Request> Using the data below, output the first line and every line after it up to and including the line containing "return tuple(((v/255)/12.92 if", exactly as written and with nothing added.

--- --- ---

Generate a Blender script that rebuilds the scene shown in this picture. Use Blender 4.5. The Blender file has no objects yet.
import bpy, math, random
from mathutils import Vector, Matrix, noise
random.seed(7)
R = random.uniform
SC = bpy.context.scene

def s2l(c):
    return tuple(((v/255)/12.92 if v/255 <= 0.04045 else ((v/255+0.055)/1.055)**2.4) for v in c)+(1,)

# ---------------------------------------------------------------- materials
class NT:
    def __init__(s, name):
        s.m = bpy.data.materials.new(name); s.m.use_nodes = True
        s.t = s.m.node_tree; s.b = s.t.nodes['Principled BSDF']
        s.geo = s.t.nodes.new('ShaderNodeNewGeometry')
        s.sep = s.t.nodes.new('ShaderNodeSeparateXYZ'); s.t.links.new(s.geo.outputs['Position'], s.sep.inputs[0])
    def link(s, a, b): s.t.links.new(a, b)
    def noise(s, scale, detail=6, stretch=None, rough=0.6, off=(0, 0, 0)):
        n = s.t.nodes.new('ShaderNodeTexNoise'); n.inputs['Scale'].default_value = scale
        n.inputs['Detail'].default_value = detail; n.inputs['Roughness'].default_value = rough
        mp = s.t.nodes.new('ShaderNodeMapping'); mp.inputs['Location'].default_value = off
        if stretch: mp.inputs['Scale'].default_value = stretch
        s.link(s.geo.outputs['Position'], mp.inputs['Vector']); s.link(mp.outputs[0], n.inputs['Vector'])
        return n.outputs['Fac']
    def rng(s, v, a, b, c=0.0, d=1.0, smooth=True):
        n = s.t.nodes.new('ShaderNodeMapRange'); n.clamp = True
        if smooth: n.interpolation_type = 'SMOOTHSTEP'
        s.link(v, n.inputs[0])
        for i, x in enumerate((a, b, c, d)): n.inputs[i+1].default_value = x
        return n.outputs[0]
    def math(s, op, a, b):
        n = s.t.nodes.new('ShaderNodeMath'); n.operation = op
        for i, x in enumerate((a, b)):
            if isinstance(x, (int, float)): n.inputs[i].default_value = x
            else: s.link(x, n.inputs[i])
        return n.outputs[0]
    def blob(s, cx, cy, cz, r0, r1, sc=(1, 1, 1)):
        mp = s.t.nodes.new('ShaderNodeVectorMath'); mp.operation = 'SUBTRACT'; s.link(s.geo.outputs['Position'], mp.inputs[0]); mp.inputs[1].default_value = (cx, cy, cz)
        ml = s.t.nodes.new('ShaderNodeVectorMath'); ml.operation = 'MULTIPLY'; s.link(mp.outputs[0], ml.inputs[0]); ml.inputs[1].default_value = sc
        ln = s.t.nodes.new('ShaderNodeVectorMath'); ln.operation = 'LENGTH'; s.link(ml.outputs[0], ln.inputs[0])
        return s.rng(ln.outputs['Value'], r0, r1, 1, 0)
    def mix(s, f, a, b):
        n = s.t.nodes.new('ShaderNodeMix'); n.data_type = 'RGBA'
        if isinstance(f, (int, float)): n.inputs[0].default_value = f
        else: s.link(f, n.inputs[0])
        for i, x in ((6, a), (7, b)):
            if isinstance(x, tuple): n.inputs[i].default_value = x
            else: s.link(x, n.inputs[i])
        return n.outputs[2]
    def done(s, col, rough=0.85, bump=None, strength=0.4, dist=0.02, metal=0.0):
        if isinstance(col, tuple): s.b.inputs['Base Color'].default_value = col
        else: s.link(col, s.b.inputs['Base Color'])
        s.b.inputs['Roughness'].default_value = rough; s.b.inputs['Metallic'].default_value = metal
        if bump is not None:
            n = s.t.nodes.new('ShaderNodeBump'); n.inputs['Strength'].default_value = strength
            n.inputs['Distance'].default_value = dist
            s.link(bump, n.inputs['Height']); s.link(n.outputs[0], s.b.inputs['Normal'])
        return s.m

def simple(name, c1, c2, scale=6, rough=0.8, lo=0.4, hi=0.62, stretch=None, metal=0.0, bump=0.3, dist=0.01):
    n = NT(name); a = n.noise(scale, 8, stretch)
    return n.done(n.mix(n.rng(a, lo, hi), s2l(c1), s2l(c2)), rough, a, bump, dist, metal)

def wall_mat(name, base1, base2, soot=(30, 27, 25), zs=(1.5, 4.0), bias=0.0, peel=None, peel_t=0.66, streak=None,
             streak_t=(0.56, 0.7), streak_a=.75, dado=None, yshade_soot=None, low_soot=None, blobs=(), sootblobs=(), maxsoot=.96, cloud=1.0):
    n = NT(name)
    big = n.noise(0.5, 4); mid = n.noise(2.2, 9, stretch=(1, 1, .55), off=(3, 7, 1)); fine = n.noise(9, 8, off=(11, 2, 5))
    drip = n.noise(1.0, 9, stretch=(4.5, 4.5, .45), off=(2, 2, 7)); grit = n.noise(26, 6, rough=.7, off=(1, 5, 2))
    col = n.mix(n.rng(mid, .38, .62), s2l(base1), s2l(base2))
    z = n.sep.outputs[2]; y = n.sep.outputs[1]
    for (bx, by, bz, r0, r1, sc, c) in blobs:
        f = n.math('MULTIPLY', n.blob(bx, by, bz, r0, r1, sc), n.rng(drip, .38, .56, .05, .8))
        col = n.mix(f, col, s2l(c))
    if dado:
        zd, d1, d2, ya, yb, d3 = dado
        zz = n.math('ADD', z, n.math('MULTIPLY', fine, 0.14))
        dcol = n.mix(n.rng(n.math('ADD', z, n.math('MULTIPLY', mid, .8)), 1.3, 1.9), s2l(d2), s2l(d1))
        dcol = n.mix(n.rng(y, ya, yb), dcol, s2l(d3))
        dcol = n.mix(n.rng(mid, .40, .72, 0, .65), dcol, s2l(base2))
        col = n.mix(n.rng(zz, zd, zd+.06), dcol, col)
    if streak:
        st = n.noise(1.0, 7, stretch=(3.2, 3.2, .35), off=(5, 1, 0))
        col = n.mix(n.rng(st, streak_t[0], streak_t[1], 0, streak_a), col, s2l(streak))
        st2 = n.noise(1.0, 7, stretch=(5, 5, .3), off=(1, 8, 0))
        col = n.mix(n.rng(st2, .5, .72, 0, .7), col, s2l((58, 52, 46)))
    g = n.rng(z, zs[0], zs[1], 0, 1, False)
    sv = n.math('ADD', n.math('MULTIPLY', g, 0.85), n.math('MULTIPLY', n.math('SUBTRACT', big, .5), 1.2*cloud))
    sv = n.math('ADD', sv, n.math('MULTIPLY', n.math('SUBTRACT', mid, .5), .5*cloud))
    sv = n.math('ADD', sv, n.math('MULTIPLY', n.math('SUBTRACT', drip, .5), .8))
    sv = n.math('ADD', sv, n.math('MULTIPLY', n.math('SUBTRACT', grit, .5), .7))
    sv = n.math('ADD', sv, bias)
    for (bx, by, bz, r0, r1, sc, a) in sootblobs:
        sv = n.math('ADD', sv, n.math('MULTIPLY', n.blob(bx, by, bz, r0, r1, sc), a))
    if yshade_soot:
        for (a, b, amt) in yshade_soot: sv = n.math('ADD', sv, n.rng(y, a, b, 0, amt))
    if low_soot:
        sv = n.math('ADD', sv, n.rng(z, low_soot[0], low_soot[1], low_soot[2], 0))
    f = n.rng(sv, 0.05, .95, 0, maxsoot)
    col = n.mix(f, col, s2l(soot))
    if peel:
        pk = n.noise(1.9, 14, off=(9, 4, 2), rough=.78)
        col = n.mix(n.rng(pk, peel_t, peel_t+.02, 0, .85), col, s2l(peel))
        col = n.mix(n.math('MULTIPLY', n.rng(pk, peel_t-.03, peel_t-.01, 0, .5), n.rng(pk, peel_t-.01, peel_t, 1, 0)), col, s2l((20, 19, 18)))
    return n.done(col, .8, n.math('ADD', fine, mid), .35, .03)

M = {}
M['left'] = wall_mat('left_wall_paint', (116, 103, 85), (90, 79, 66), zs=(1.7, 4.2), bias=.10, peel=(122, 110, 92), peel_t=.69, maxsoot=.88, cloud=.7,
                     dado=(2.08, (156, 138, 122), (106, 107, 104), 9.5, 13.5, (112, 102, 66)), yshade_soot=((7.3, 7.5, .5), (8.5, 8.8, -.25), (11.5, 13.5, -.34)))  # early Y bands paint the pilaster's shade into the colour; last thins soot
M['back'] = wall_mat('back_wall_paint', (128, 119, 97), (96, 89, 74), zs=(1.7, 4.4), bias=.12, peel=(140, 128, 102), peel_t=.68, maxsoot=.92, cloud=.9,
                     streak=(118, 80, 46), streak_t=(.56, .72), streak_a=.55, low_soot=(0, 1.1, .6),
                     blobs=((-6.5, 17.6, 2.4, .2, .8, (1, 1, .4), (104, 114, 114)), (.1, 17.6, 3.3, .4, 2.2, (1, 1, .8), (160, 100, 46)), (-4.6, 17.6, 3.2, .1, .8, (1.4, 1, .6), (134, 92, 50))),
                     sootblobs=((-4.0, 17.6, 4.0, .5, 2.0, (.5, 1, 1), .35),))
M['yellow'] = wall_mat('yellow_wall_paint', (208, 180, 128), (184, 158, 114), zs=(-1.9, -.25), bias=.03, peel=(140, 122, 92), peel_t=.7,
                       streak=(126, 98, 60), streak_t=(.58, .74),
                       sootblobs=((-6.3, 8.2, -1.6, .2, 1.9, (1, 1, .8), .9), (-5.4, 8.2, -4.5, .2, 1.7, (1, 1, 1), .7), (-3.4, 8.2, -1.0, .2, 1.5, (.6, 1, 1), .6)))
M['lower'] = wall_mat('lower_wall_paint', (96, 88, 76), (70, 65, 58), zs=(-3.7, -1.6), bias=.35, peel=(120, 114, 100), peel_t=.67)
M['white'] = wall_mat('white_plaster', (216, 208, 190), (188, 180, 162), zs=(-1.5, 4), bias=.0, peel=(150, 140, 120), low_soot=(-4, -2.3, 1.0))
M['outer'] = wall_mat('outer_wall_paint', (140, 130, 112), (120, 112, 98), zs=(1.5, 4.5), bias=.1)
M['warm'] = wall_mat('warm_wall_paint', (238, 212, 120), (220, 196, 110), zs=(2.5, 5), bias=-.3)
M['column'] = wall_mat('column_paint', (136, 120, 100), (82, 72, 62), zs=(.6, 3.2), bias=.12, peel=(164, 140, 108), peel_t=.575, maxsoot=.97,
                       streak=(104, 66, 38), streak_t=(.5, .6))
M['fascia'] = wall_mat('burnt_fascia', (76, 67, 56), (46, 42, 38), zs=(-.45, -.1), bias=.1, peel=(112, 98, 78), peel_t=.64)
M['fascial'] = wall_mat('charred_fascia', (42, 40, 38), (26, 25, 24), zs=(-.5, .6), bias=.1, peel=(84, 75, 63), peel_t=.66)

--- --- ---

Answer in full>
Generate a Blender script that rebuilds the scene shown in this picture. Use Blender 4.5. The Blender file has no objects yet.
import bpy, math, random
from mathutils import Vector, Matrix, noise
random.seed(7)
R = random.uniform
SC = bpy.context.scene

def s2l(c):
    return tuple(((v/255)/12.92 if v/255 <= 0.04045 else ((v/255+0.055)/1.055)**2.4) for v in c)+(1,)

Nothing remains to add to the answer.